■ STATED TASK
Your task is to repeat all of the data exactly while excluding the pictures.

[Records with scene code]
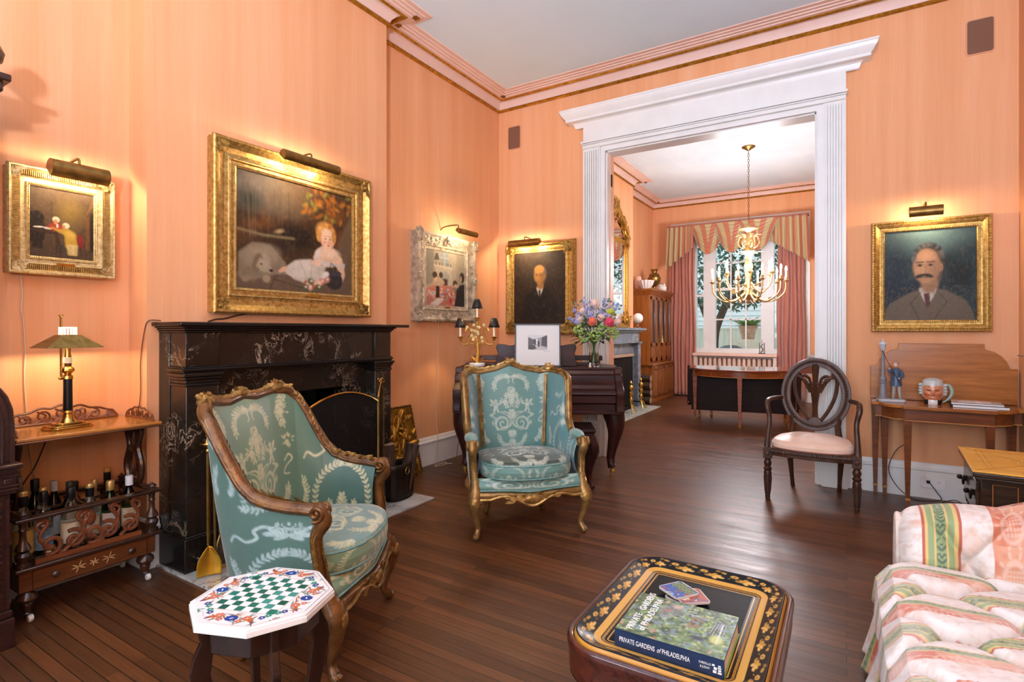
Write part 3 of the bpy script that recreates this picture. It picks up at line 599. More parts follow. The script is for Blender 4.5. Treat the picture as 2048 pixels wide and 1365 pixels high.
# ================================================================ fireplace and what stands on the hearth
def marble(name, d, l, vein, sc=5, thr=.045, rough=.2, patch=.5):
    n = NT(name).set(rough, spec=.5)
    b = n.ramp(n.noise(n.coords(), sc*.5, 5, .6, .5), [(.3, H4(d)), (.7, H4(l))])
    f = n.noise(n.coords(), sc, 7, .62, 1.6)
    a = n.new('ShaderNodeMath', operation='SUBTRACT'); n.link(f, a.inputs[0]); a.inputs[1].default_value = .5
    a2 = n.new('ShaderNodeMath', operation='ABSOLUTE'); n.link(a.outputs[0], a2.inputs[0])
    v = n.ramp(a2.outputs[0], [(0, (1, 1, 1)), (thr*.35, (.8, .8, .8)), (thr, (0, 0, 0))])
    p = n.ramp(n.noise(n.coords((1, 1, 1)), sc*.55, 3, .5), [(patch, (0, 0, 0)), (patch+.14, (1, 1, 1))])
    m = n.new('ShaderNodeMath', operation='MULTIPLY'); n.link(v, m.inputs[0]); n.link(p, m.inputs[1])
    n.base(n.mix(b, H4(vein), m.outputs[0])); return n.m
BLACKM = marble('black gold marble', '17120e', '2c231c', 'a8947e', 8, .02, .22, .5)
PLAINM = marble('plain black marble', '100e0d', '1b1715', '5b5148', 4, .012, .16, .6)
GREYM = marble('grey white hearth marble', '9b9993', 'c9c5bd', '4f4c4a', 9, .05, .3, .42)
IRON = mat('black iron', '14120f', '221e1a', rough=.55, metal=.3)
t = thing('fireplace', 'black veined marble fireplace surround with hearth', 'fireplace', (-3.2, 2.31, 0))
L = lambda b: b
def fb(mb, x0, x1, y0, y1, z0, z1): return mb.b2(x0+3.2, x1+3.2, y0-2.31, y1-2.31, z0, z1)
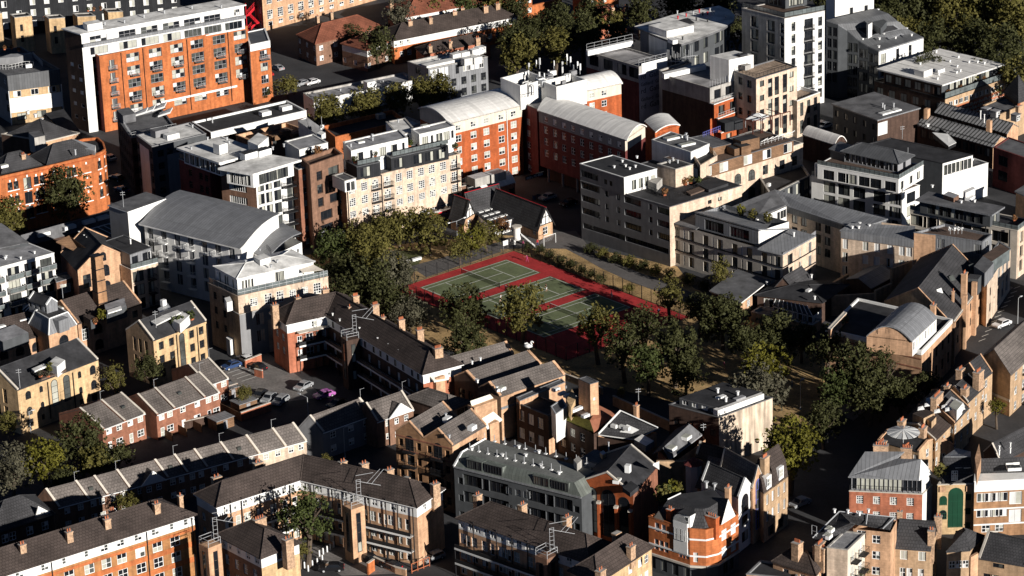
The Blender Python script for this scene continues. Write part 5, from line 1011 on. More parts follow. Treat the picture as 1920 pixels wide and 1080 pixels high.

■ WRITTEN REPLY
Write part 3 of the bpy script that recreates this picture. It picks up at line 599. More parts follow. The script is for Blender 4.5. Treat the picture as 2048 pixels wide and 1365 pixels high.
# ================================================================ fireplace and what stands on the hearth
def marble(name, d, l, vein, sc=5, thr=.045, rough=.2, patch=.5):
    n = NT(name).set(rough, spec=.5)
    b = n.ramp(n.noise(n.coords(), sc*.5, 5, .6, .5), [(.3, H4(d)), (.7, H4(l))])
    f = n.noise(n.coords(), sc, 7, .62, 1.6)
    a = n.new('ShaderNodeMath', operation='SUBTRACT'); n.link(f, a.inputs[0]); a.inputs[1].default_value = .5
    a2 = n.new('ShaderNodeMath', operation='ABSOLUTE'); n.link(a.outputs[0], a2.inputs[0])
    v = n.ramp(a2.outputs[0], [(0, (1, 1, 1)), (thr*.35, (.8, .8, .8)), (thr, (0, 0, 0))])
    p = n.ramp(n.noise(n.coords((1, 1, 1)), sc*.55, 3, .5), [(patch, (0, 0, 0)), (patch+.14, (1, 1, 1))])
    m = n.new('ShaderNodeMath', operation='MULTIPLY'); n.link(v, m.inputs[0]); n.link(p, m.inputs[1])
    n.base(n.mix(b, H4(vein), m.outputs[0])); return n.m
BLACKM = marble('black gold marble', '17120e', '2c231c', 'a8947e', 8, .02, .22, .5)
PLAINM = marble('plain black marble', '100e0d', '1b1715', '5b5148', 4, .012, .16, .6)
GREYM = marble('grey white hearth marble', '9b9993', 'c9c5bd', '4f4c4a', 9, .05, .3, .42)
IRON = mat('black iron', '14120f', '221e1a', rough=.55, metal=.3)
t = thing('fireplace', 'black veined marble fireplace surround with hearth', 'fireplace', (-3.2, 2.31, 0))
L = lambda b: b
def fb(mb, x0, x1, y0, y1, z0, z1): return mb.b2(x0+3.2, x1+3.2, y0-2.31, y1-2.31, z0, z1)
The Blender Python script for this scene continues. Write part 5, from line 1011 on. More parts follow. Treat the picture as 1920 pixels wide and 1080 pixels high.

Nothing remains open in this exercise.